Le permafrost, une bombe silencieuse sous nos pieds
Près d’un quart de la surface terrestre est gelé en permanence. Appelés permafrost ou pergélisol, ces sols se trouvent dans les régions polaires du Nord et en haute montagne. Leur fonte est amorcée, avec des conséquences potentiellement catastrophiques pour le climat. Tour d’horizon des connaissances actuelles.
Le permafrost, ou pergélisol en français, est une couche de terre, de roches ou de sédiments, qui reste constamment à une température inférieure à 0 °C. Peu connu du grand public, il occupe pourtant 22 % — soit près du quart — de la surface terrestre. Il s’étend principalement au Nord, soit au Groenland, au Canada, en Alaska et en Russie. On le trouve aussi en haute montagne, au-dessus de la ligne de végétation. En Suisse, il concerne 5 à 6% du territoire. Directeur du Laboratoire des sciences cryosphériques de l’EPFL, Michael Lehning nous en explique les enjeux.
Quels sont les risques principaux liés à la fonte du permafrost ?
La préoccupation majeure concerne les zones polaires et les énormes quantités de carbone et de méthane, deux puissants gaz à effet de serre, que contiennent ces types de sol. Leur rejet dans l’atmosphère serait une catastrophe du point de vue climatique. De plus, le pergélisol de ces régions contient des bactéries et microbes congelés depuis des milliers d’années et qui pourraient se réveiller, ainsi que potentiellement d’importants stocks de mercure, tout cela dans des proportions et avec des conséquences qui restent à étudier.

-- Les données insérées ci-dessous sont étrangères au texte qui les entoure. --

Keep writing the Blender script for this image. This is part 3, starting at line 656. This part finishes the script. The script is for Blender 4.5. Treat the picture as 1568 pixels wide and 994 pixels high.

Quelles quantités de CO₂ et de méthane exactement pourraient être relâchées ?
Le permafrost des régions polaires est essentiellement composé de marais et tourbières, où l’humidité et une dégradation de la végétation fortement ralentie par le froid offrent les conditions anaérobiques idéales pour le stockage de carbone. La quantité de CO₂ et méthane y est estimée à environ deux fois celle actuellement dans l’atmosphère. C’est donc gigantesque, et leur relâchement amplifierait encore le réchauffement. Mais les dynamiques à l’œuvre ne sont pas encore bien comprises, notamment pour ce qui est des mécaniques de compensation naturelle. Car ces rejets permettront à toute une nouvelle végétation de se développer, qui en fixera ainsi une partie. Mais dans quelle mesure exactement ? À ce stade des connaissances, nous pensons que la fonte du permafrost va globalement amplifier les effets du changement climatique.
Est-il exact que la fonte se produit bien plus rapidement que prévu ?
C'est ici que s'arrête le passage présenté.